Well, no, not if we have udev-driven autodetection. But I wasn't assuming
that; the "package-centric" case was an attempt to describe a scenario with
no changes to NUT itself.
> No offense to the folks who made reconnection work in the USB drivers,
> but I do like the scenario where the act of plugging in a USB UPS
> starts the driver.
I made something a bit more difficult than this work for gpsd. I know
pretty much exactly what would be needed to do it here, and could probably
get it working in less than a day.
> I'm not quite sure I understand how much model-specific monitoring
> functionality you're trying to put in the driver. Are you saying that
> it's something that selects the right driver and starts it? In that
> case, couldn't the udev rules just start the driver itself? (In that
> case you would still need to put the rest of the monitoring/shutdown
> functionality somewhere, and I guess that's what you're describing
> above.)
The approach I used for gpsd was to have a hotplug agent that is
started whenever udev rules think it should be, that is when the USB
vendor/product codes indicate something that's probably a GPS. I say
"probably" because there's no GPS device class -- instead, my rules
watch for the four most commonly used serial-to-USB interface adaptor
chips (most USB GPSes use a Pacific Technoogy PL2303).
The hotplug agent tries to detect a running gpsd (by its pid file) or
else starts one. Then it looks for a local UNIX-domain socket it knows
the gpsd instance will be watching, and ships the daemon a message
indicating the USB serial device to look at.
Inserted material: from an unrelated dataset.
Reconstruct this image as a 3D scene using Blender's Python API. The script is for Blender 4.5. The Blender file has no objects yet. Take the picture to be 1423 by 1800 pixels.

The daemon then opens that port and sniffs the incoming data for a while
to detect the actual GPS type. This involves a baud rate hunt loop
trying to catch a well-formed packet in one of the six or so known
types. When it achieves packet lock it selects a driver.
The UPS case is easier, because there's a clean map from vendor/product
code to driver type and subtype. Each udev rule will be able to pass
an argument to the hotplug agent specifying the driver type/subtype.
The hotplug agent will start the monitor (if it's not already running).
The monitor will have a Unix-domain socket open to accept commands.
The hotplug agent will ship a port, a driver type, and a subtype
to the socket.
The monitor will then load the driver and start watching the GPS.
No manual configuration will have taken place at any point.